The Bears signed Glennon to a three-year, $45-million deal, of which $18.5 million is guaranteed. While the team has stated that he’s not just a bridge quarterback, the contract indicates otherwise. Now, it’s already worth wondering how many starts he makes this season.

After all, Glennon entered training camp carrying the hopes for 2017 on his shoulders. Ideally, he could buy time for Trubisky’s development and ensure the prized prospect isn’t rushed.

But what if Trubisky is indeed ready for action? He sure looked so after one preseason game. Could he steal that starting spot from Glennon after four strong exhibitions?
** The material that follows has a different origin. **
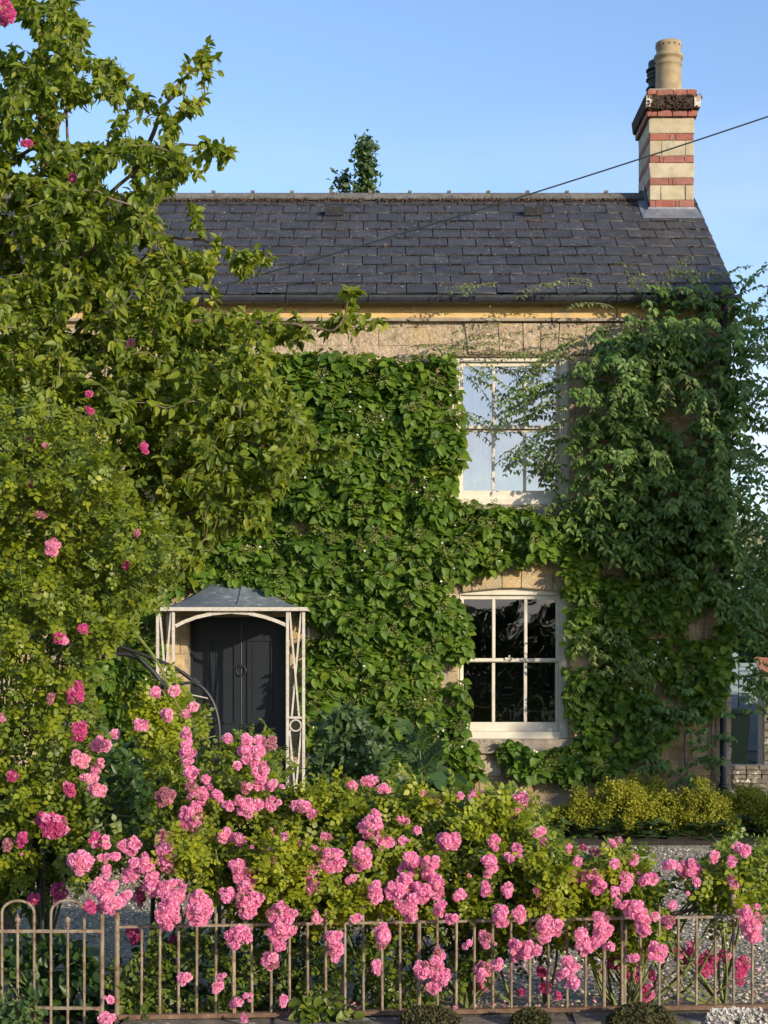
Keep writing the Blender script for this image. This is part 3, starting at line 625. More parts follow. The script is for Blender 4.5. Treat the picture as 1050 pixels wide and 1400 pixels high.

Three?

Fox wasn’t prepared to open up that can of worms before the media. Glennon has been ready for it.

“When you take a guy that high (in the draft), I immediately knew that there could be something stirred up,” Glennon said. “I’m not going to focus on the outside world.

“I wouldn’t say my phone’s going to be off, but if you work for NFL Network, I’m not going to be checking you out.”

Bears general manager Ryan Pace made the bold move up for Trubisky because of his convictions that this would be the leader of better days for the franchise. Pace said that he wanted to be “great” and that drafting a quarterback of Trubisky’s caliber would bring the Bears to said greatness.

Pace, Fox and this Bears brass entered the preseason hoping that firm structure at the quarterback position would eliminate any thought to a competition for the starting job. Mike is the starter, they’ve said over and over again since the surprise on draft night, and Mitch is the future, or so they’ve planned.

Hope arrived sooner than the Bears could’ve imagined.